Harker, a former jump jockey who has been training in North Yorkshire for more than 20 years, said: "I'm in good shape physically, touch wood. I ride out every morning. I was off that for six weeks after the accident, then I was back on. I said I'd never ride again but it's like a drug, isn't it?"

Rocket Rod pipped Cassy O by a nose over the straight seven furlongs to score his fourth success for Harker since he was bought for 7,000gns in 2020.

Reflecting on his season, the trainer said: "We're chipping away. We're quiet and we only have half a dozen horses in now but they're all capable.

"We're more into farming now and that supports this – this doesn't pay at the moment. But the owners I do have are good and Rocket Rod has been a good little horse for us.

"I think the secret to him is a straight track, he can't go round a bend at all. They've gone hard today and that's helped him."

'On his day he's a proper little horse'

Bypassing Royal Ascot paid off for Bond Chairman, who had finished fourth in the Windsor Castle Stakes and then the Palace Of Holyroodhouse Stakes in the last two years, as he landed the £30,000 5f handicap here on his first run of the season.

It was only by a nose that he got the better of Mondammej under William Buick and trainer Bryan Smart said: "He battled back – he's not very big but he's all heart.

"If you look at his Ascot form, we fancied him today. On his day he's a proper little horse."

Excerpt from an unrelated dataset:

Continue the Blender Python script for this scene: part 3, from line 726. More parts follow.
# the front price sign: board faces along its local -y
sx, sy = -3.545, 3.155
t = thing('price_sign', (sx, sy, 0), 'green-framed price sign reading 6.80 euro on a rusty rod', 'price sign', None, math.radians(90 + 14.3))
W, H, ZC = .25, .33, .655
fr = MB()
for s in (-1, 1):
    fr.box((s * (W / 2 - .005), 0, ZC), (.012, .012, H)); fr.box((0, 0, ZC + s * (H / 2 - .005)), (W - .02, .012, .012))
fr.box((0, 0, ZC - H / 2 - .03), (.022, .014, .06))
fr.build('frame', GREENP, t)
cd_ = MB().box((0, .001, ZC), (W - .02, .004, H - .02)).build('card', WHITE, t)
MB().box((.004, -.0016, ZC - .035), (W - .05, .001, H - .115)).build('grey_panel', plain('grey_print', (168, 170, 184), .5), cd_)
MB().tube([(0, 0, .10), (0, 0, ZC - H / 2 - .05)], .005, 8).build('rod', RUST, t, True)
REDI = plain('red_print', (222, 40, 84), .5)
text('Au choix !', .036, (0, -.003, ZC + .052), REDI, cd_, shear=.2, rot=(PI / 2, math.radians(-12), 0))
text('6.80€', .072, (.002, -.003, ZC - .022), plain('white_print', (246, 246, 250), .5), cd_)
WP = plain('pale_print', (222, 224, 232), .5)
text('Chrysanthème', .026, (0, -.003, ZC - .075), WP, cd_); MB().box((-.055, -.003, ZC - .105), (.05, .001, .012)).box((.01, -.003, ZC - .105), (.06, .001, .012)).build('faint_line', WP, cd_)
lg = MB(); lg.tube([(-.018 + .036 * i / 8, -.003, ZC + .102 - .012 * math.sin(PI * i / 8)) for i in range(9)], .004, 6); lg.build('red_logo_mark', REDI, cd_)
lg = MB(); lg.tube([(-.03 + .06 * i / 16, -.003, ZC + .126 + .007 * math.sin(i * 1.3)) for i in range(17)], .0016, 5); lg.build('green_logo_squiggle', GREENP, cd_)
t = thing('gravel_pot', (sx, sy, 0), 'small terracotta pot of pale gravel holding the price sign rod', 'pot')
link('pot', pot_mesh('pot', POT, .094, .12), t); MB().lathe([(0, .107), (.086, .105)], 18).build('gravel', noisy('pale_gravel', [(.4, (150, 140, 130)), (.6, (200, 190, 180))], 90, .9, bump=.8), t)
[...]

Not so much fun for the horses

It was "superhero family fun day" but concerns were raised about the positioning of a funfair next to the canter down and the high noise levels close to runners in the parade ring.

The stewards held an enquiry after the first race, hearing from Paul Mulrennan, Buick, the clerk of the course and a representative of the racecourse executive.

It was agreed that the funfair would be turned off while runners for the two-year-old race were in close proximity, and for the remainder of the meeting the sound would be turned down while horses were in the paddock. Runners also used the top exit from the parade ring to avoid the noise.